Nach dem Seminar und natürlich während der kleineren Rauchpausen haben wir viel diskutiert. Aber auf jeden Fall passiert die ganze Sache im positiven Sinne: Für die nicht enden wollenden Diskussionen gelten verschiedene Kneipen als Stammort. Die beste und absolut zu unserem Seminar beziehungsweise zu unserer Weltauffassung passende Kneipe, war das Grand Café. Im Rahmen des Seminars haben wir über das „echte” Grand Café in Paris gelernt, vielleicht war deswegen unsere Wahl so eindeutig: Wir Germanisten, mögen alle das Grand Café. Sonst herrscht in diesem Ort, was eigentlich als Café, als Kneipe, als Kino und als „Seminarraum” funktioniert, eine sehr gute und einzigartige künstlerisch impulsive Stimmung. Nicht nur die Deutschen, sondern auch ein paar Lehrer von uns haben die gleiche Meinung. Als zufällige oder manchmal auch direkte Begleiter hatte diese sehr familiäre Gruppe: Herrn Bombitz, Herrn Hárs, „Marco Winkler und die NSZK”, und einmal (wir waren so glücklich) den Autoren László Darvasi. Simone war sehr begeistert von Darvasi (wenn ich mich recht erinnere, wegen der Küsse der Portugieser, weil „es eigentlich weltbekannt ist, dass die Portugiesen am besten auf der Welt küssen”). Während der ständig steigenden Spannung, hat sie mir gleich eine spontane Frage gestellt: „Welches Musikinstrument passt wohl zu der Kunst von Darvasi? Geige oder Klavier?” Ohne Kontext oder ohne Vorgeschichte sagte mir diese Frage weiter nichts. Mit Kontext? Ein Leben… ein Symbol… ein revolutionäres Herz (wer anders denkt)… Kaffee und Zigarette… eine künstlerische Seele… Effi Briest (die ewige Sünderin, die wir akzeptieren können)…Homo faber…und ganz am Ende: Apokalyptika. Aber dieses Rätsel oder diese Symbolik möchte ich so in dieser rätselhaften Form belassen. Die Lösung kennen nur ein paar Leute, die damals in der Kneipe saßen, die, kann man sagen, eine kleine Clique bildeten.

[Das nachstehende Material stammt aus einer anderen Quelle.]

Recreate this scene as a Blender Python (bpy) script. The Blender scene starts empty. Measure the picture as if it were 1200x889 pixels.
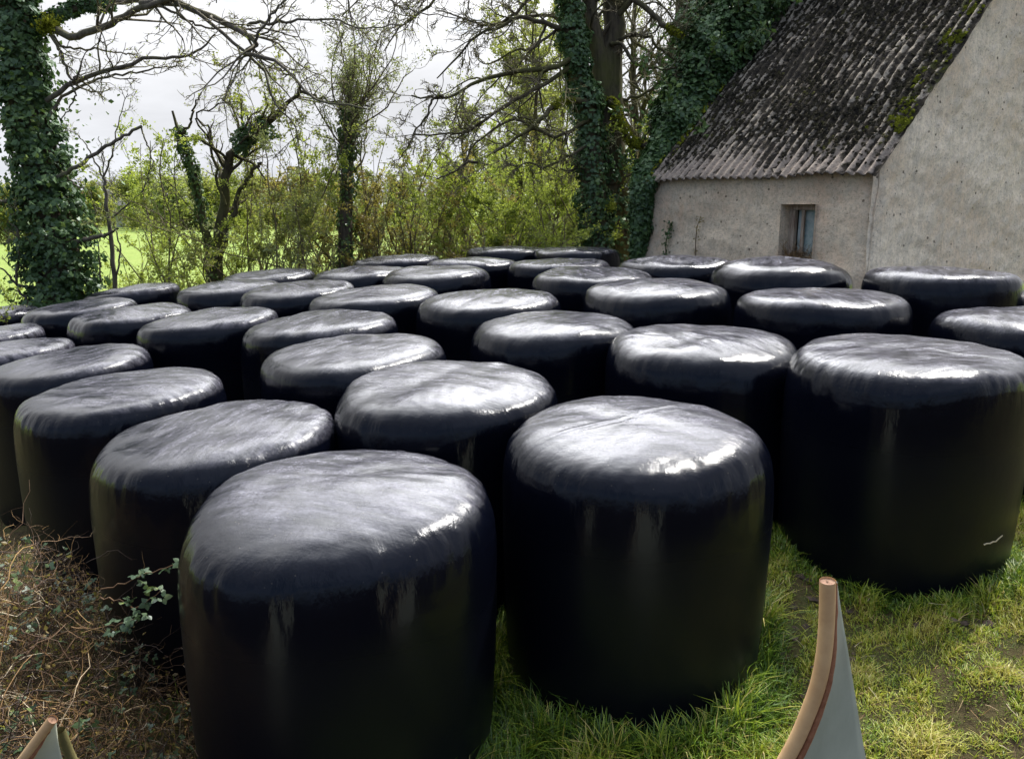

Mit Bernd werde ich immer den ungarischen Wein verbinden, den wir aus einem Plastik-Schnapsglas getrunken haben. Im Seminarraum durfte natürlich nicht geraucht werden, weswegen wir oft während des Filmes Traumnovelle eine rekord-quantitative Menge von Rauchpausen gemacht haben. Sonst war unser Wein „der alte und klassische Cabernet”, den man normalerweise nicht mit Wasser vermischen darf! Ich habe nur zufällig erzählt, dass mein Lieblingsautor Kafka ist, und ich hatte Glück, weil unsere „Prüfungsaufgabe” (natürlich sehr stilistisch per E-Mail) die Verwandlung von Kafka war. Unsere Drehbücher mussten wir sehr schnell für „die ewige (Wild-)Romantikerin” (Simone) und für einen netten, witzigen Kerl, der nie eigene Zigaretten hatte, und immer meine Zigaretten geraucht hat (Bernd), machen. Die Kasseler Tutoren Miriam und Paul, gehörten zwar nicht zu unserer Seminargruppe, aber sie waren fast immer bei uns. Als Symbol der ungarischen Freundschaft habe ich ihnen unsere Fahrräder für diese vier Wochen geschenkt.
Diese Phänomene charakterisieren sehr passend unser Seminar: ein bisschen chaotisch, frech und blöd, aber trotzdem lustig und temperamentvoll, was Pauls Meinung nach nur beim Saufen typisch für Ungarn ist; sonst, im Rahmen der Seminare, sind die Ungarn passiv oder nur gehemmt. Trotz aller Frechheiten waren wir eine absolut aktive und motivierte Gruppe und diese paar Wochen galten wirklich als eine Kuriosität des Semesters, wenn man noch nicht so streng lernen muss, aber man trotzdem etwas erleben kann, was etwas typisch Philosophisch-Geisteswissenschaftliches ist, auf schön ungarisch gesagt: bölcsész. Es ist auch eine Art Kunst, und auch eine Art Wissenschaft, wo der Studierende spielerisch lernt, das (jetzige) Leben zu genießen. Wenn so viele verschiedene Charaktere aufeinander treffen, dann kann nur etwas Gutes dabei herauskommen. „Film und Kunst muss man erleben, und nicht nur darüber reden!”